Why is it better than Iron Man? I could go on forever but I’ll just go over a few points. For starters, the villain Loki is so much better than Iron Man’s Obadiah Stane. Loki could’ve been a Joker rip off but in this film, he’s so calculating and subtle that you can’t help see his side that Thor isn’t entitled to rule Asgard. Stane on the other hand, is your average evil capitalist. Too many Marvel films have them. Another point is that with Iron Man, it takes forever for Tony Stark to actually become don his regular Iron Man armor. In fact, I believe there are only three scenes where he’s in the red-and-gold outfit and this happens after more than hour into the film! With Thor right away you see him using his powers (which is one of the main reasons he gets exiled to Earth) and actually Thor doesn’t bother with a standard origin storyline and that’s a relief. Instead the transformation into a hero has to do with Thor transforming his soul. And one last point is that Iron Man after a fantastic first hour starts to drag once Stark escapes his captors, then it’s waiting until he fights Stane. And that came off as a quickly done robotic fight straight out of a Transformers film. Not with Thor, I know some people complained about his scenes on Earth but to me it added more to his story and only made me wish they spent more time with the fish-out-of water aspect to it.

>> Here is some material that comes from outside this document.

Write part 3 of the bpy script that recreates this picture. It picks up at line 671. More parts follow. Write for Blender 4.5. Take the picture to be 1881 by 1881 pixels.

The film was a big hit and a sequel’s in the works. However, it did seem to get lost in the buzz but that’s because the market is saturated with superhero films. Add to that the crappy 3D conversion that everyone complains about (when will studios realize that cheaply done 3D results in hard-to-see film that will turn off audiences from shelling out moolah for any future films?) and that’s why it wasn’t as big as hit as Iron Man. That’s too bad, but now that it’s on DVD it’s worth a look.